Автор «Западного канона» — блестящий полемист. Со всем, что он пишет, прямо или косвенно, против мультикультуралистской свирепости, или вульгарной социологичности, или облегченного подхода массовой культуры, хочется соглашаться. Но я давно заметил, что по-настоящему оценку человеку и концепции дает не негативная, а позитивная программа. Критика проще апологетики: она всем нравится. Припоминаю интервью в «Литературке», где разносилась вдребезги вся современная русская словесность начиная с Бродского и Солженицына — ярко и даже убедительно, но в конце было сказано, что очень хорош один бруклинский прозаик (он не виноват, так что от забывших фамилию скроем).

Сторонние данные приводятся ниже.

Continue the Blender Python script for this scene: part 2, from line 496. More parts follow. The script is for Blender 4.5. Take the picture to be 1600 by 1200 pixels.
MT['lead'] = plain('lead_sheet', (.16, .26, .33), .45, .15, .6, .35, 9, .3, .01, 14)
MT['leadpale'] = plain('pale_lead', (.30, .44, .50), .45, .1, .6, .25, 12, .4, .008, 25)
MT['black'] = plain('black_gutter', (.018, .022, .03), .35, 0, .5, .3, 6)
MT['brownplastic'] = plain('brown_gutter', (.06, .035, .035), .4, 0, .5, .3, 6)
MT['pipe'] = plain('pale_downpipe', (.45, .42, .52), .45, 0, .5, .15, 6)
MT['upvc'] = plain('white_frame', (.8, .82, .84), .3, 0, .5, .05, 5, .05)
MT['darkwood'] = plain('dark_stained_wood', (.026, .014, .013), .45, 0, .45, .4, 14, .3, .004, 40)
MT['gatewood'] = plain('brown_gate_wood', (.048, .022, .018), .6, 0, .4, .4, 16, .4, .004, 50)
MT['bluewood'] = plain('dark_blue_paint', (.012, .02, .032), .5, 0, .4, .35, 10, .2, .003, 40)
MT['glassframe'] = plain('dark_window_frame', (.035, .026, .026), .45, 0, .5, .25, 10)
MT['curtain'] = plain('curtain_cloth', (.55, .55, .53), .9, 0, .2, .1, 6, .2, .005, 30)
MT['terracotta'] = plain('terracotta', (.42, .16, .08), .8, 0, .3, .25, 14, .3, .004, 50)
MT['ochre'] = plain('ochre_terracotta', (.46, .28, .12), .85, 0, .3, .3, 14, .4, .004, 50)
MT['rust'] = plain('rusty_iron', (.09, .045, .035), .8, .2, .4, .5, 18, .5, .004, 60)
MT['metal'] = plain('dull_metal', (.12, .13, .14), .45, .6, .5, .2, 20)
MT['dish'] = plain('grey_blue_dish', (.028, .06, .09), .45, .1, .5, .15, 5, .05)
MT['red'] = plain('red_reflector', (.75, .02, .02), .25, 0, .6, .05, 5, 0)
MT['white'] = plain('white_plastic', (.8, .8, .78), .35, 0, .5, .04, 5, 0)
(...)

Понимая, что 850 авторов никому не под силу, Блум предлагает сокращенную позитивную программу из 26 писателей, каждому из которых посвящена отдельная глава. Перечислим.
Данте, Чосер, Шекспир, Сервантес, Монтень, Мольер, Мильтон, Джонсон, Гёте, Вордсворт, Остин, Уитмен, Дикинсон, Диккенс, Джордж Элиот, Толстой, Ибсен, Фрейд, Пруст, Джойс, Вирджиния Вулф, Кафка, Борхес, Неруда, Пессоа, Беккет.